US DOLLAR

Dollar Stabilizes after Last Week's Selloff; Chinese Yuan Hit by Weak GDP

The U.S. dollar stabilized in early European hours Monday after suffering its worst weekly drop this year, while weak Chinese growth data pressured the yuan.

At 03:05 ET (07:05 GMT), the Dollar Index, which tracks the greenback against a basket of six other currencies, traded marginally lower at 99.597, after dropping 2.2% last week, its sharpest one-week fall since November.

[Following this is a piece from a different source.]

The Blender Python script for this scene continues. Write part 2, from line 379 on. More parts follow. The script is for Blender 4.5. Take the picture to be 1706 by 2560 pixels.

The dollar index last week fell below the 100 level for the first time since April 2022 after softer-than-expected inflation data-consumer prices on Wednesday and producer prices on Thursday-supported the view that the Federal Reserve will end its interest rate-hiking cycle after a final increase next week.

USD/CNY rose 0.5% to 7.1744 after data released earlier Monday showed China's second-quarter gross domestic product grew 0.8% from the prior quarter, a substantial slowing from the 2.2% seen in the prior quarter.

EUR/USD rose 0.1% to 1.1238, with the euro continuing to find favor after jumping 2.4% last week to a 16-month high.

Elsewhere, GBP/USD edged lower to 1.3081, trading just below last week's 15-month peak, while USD/JPY fell 0.2% to 138.47, with the yen boosted by falling U.S. bond yields, ahead of the Bank of Japan's policy meeting next week.

AUD/USD fell 0.4% to 0.6809, with the Australian dollar suffering alongside the yuan given the historic trade links between the two countries.